Necmettin Erbakan Üniversitesi hukuk fakültesi dergisi, cilt.6, sa.2, ss.705-729, 2023 (Hakemli Dergi)
Uluslararası ceza yargısının tarihsel gelişimi bağlamında kurulan mahkemelerin ve
yapılan yargılamaların eleştirileri, sorunları ve bunlara yönelik yorumlar, uluslararası
ceza adaletinin sağlanması açısından çok önemli bir yere sahiptir. Dolayısıyla Nürnberg
yargılamaları ile başlayan sürecin devamında Eski Yugoslavya Mahkemesi ile Ruanda
Mahkemesi’nin özelliklerinin ve içtihatlarının da değerlendirilmesi ve bu mahkemelere
yönelik doktrin görüşlerinin de ortaya konulması, Uluslararası Ceza Mahkemesi’nin
gelişimi bakımından önemli bir ihtiyaçtır. İlk olarak Nürnberg yargılamalarına yönelik,
“galiplerin adaleti” ve “kanunsuz suç ve ceza olmaz” eleştirilerinin göz önünde
bulundurularak UCM’nin şekillendirilmesi gerekmektedir.
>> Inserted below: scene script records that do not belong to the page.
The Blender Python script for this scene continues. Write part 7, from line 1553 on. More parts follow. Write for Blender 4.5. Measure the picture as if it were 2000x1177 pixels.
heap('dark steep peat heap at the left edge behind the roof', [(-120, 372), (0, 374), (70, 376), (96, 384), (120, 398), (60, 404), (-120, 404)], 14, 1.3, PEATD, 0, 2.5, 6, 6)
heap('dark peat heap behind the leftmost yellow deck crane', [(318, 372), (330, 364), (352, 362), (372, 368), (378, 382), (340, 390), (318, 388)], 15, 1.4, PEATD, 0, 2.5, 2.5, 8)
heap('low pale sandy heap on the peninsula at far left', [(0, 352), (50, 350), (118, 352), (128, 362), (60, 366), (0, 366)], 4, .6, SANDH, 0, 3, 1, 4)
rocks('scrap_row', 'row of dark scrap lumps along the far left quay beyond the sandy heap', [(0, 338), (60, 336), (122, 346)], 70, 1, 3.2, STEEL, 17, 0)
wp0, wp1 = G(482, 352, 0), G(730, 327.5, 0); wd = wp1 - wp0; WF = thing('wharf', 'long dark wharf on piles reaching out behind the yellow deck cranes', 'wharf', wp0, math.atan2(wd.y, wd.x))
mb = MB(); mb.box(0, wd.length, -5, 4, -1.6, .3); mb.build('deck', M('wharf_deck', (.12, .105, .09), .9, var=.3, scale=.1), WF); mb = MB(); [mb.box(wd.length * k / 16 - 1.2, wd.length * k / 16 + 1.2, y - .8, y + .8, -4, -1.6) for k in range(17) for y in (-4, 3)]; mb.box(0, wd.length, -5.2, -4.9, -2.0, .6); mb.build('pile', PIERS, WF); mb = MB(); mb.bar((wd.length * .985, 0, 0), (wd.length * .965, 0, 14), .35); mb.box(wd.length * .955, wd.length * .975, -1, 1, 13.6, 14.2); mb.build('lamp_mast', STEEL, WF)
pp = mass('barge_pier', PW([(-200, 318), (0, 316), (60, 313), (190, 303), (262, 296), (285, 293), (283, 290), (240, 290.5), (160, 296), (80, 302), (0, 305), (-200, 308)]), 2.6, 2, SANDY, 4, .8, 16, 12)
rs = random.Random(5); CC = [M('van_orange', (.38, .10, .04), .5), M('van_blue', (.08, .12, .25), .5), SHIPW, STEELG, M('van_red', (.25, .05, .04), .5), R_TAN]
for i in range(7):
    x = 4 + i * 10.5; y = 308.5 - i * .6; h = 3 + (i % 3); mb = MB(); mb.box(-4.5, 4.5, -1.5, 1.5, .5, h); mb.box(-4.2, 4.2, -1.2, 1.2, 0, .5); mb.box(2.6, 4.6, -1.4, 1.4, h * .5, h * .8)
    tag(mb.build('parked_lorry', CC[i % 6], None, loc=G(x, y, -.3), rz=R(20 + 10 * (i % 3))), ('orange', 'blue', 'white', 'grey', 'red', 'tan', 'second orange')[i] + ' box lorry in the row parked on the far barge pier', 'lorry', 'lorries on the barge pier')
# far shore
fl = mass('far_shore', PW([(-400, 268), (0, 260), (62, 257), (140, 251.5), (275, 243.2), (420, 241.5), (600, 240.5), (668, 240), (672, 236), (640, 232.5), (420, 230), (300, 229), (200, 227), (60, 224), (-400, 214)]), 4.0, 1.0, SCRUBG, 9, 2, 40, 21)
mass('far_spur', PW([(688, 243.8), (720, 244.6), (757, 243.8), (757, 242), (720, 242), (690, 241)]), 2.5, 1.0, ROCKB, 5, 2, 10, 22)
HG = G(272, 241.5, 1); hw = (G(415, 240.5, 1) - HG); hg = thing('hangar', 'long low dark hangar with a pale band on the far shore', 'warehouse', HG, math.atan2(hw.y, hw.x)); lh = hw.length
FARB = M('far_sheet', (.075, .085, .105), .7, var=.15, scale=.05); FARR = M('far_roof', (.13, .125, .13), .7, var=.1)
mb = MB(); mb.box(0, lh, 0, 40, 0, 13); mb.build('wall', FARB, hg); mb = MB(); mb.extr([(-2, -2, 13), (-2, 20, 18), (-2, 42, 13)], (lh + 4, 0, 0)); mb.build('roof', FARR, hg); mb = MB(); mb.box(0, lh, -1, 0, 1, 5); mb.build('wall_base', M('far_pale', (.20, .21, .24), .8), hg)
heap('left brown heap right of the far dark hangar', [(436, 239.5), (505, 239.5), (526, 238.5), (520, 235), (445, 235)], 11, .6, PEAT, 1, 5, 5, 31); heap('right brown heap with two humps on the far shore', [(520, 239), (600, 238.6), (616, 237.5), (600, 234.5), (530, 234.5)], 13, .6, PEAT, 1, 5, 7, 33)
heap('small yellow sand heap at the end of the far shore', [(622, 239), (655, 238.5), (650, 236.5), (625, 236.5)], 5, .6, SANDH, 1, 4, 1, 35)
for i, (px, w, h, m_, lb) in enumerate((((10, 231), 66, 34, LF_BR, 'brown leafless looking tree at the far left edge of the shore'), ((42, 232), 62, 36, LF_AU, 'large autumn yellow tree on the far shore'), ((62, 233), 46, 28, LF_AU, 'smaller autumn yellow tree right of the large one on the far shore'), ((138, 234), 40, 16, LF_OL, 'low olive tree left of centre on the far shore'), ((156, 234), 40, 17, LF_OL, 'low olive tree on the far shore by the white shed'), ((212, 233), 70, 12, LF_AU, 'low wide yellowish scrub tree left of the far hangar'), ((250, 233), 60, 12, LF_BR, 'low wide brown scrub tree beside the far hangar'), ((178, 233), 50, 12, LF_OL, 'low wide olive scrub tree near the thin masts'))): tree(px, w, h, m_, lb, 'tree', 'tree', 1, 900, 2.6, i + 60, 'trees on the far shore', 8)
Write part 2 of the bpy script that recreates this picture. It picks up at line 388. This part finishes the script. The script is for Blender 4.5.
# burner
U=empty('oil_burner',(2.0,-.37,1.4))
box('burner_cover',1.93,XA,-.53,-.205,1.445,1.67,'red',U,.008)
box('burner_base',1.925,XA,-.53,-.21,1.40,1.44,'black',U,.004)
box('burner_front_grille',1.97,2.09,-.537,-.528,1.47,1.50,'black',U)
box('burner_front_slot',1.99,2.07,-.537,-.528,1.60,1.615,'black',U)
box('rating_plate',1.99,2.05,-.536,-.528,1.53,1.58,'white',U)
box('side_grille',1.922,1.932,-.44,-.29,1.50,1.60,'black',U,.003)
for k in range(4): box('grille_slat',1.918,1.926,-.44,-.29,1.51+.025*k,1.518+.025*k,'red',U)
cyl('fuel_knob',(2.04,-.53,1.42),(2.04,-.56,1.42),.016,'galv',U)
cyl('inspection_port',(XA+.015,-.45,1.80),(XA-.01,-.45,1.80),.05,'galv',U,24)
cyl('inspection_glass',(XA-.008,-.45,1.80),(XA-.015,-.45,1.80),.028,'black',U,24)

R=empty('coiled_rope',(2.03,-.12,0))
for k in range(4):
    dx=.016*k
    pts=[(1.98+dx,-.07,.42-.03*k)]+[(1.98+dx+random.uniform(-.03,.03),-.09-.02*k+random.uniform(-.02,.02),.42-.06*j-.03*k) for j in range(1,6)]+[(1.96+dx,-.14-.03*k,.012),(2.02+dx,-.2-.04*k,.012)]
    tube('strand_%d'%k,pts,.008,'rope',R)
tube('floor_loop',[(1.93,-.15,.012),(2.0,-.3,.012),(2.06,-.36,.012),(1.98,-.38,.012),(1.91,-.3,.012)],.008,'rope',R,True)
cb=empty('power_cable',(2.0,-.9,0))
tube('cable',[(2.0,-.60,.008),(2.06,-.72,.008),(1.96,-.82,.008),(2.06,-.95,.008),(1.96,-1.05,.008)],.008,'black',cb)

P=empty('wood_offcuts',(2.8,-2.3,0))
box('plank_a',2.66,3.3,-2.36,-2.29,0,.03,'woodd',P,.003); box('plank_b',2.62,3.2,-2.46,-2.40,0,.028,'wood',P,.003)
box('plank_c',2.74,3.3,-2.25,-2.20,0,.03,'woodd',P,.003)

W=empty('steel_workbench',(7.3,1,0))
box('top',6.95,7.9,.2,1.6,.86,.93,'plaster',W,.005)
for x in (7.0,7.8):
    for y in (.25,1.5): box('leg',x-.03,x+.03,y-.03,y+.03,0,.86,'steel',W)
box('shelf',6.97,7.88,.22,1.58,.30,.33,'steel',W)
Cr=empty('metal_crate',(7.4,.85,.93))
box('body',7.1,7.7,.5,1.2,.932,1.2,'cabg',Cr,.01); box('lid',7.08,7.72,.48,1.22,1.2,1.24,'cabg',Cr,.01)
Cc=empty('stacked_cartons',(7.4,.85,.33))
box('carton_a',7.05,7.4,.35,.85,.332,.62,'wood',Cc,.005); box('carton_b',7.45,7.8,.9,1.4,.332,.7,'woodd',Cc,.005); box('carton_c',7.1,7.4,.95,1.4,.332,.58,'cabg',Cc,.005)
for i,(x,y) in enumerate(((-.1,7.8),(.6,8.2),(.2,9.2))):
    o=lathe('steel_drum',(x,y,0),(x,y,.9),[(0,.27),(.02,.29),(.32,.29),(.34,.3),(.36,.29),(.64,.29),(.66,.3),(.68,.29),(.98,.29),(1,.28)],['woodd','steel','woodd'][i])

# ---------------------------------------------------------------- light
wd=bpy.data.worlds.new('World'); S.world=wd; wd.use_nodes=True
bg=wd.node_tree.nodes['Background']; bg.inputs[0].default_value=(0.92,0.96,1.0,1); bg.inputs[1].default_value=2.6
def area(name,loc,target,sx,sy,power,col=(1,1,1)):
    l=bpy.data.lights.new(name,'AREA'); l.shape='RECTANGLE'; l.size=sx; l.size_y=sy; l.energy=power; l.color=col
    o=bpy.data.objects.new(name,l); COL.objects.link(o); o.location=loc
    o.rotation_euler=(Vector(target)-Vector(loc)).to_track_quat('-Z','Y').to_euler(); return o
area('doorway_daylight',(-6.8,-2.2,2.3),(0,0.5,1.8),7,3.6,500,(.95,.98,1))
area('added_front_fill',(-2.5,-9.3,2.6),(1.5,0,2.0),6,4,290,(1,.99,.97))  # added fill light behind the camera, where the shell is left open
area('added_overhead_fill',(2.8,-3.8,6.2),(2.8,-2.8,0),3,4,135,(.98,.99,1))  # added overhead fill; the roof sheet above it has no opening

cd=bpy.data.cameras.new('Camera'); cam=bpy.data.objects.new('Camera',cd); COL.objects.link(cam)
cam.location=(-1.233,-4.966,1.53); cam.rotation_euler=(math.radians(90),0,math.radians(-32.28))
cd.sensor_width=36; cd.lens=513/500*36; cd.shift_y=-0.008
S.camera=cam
Dolayısıyla uluslararası suç
olarak UCM yargısına tabi tutulacak suçların tanımlarının, unsurlarının ve içeriklerinin
düzgün bir şekilde düzenlenerek “kanunsuz suç ve ceza olmaz” ilkesine uygun şekilde
yargılama yapılması sağlanmalıdır. Buna ek olarak, uluslararası topluma zarar verecek
olan her muhtemel suçun uluslararası suçların düzenlenmesinde dikkate alınması ve
böylelikle hiçbir uluslararası suçun cezasız kalmaması teminat altına alınmalıdır.
Özellikle UCM’yi kuran Roma Statüsü’ne mümkün olduğunca çok devletin taraf
olmasının sağlanması, uluslararası ceza yargısının meşruiyetinin arttırılması
bakımından son derece önemlidir.
In the historical development of the international criminal justice, critisms, problems
and interpretations on the established courts and proceedings has a significant place in
terms of ensuring of international criminal justice. Therefore, in the continuation of the
process that started with the Nuremberg trials, it is a necessity to evaluate the
characteristics and case-laws of the Former Yugoslavia Tribunal and the Rwanda
Tribunal and to reveal the doctrinal views on these courts for the development of the
International Criminal Tribunal. First of all, the ICC should be shaped by taking into
account the criticisms of "victor’s justice" and "no crime and punishment without law"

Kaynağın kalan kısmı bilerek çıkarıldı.